REFERENDA - ARIZONA

Molera v. Reagan

Supreme Court of Arizona - October 26, 2018 - 245 Ariz. 291 - 428 P.3d 490 - 802 Ariz. Adv. Rep. 15

Objectors brought special action seeking to invalidate initiative that would have increased K-12 education funding and raise certain income tax rates to support it, and committee that filed the proposed initiative filed a cross-complaint challenging the constitutionality of statute that required strict compliance with constitutional and statutory requirements for statewide initiatives.

The Superior Court ruled the statute unconstitutional, and concluded the initiative was eligible for the ballot. Objectors appealed.
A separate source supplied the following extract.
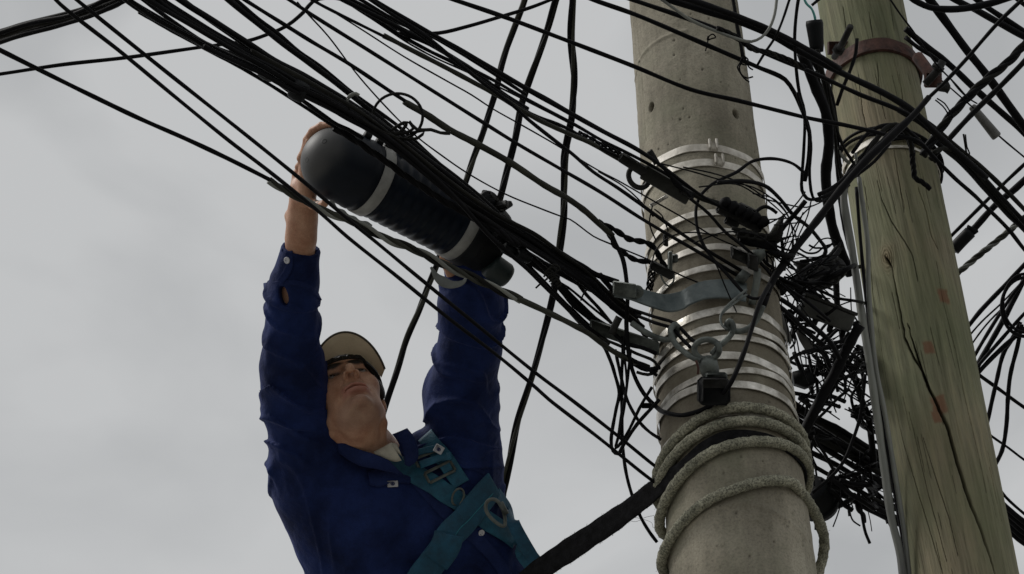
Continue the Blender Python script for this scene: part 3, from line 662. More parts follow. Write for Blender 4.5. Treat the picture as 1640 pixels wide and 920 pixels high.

The Supreme Court of Arizona held that:

Tax indexing changes omitted from ballot initiative description that would have increased K-12 education funding and raised certain income tax rates to support it constituted “principal” provisions, and thus, their omission rendered the initiative invalid, and disqualified the measure from the ballot; the change indexing would have imposed tax increases on most Arizona taxpayers rather than only the state’s wealthiest taxpayers, as the description suggested, which created a significant risk of confusion or unfairness, and could materially impact whether a person would have signed the petition.

With regard to initiative petition to increase K-12 education funding and raise certain income tax rates to support it, the petition’s description of the tax increase on wealthy taxpayers created a significant danger of confusion, rendering the initiative invalid; the petition description stated that the measure would increase taxes on wealthy Arizonans by 3.46% and 4.46%, which on its face seemed modest, but the affected tax rates would actually increase by 76% and 98% respectively, a difference that would materially affect whether a person would be willing to sign the petition.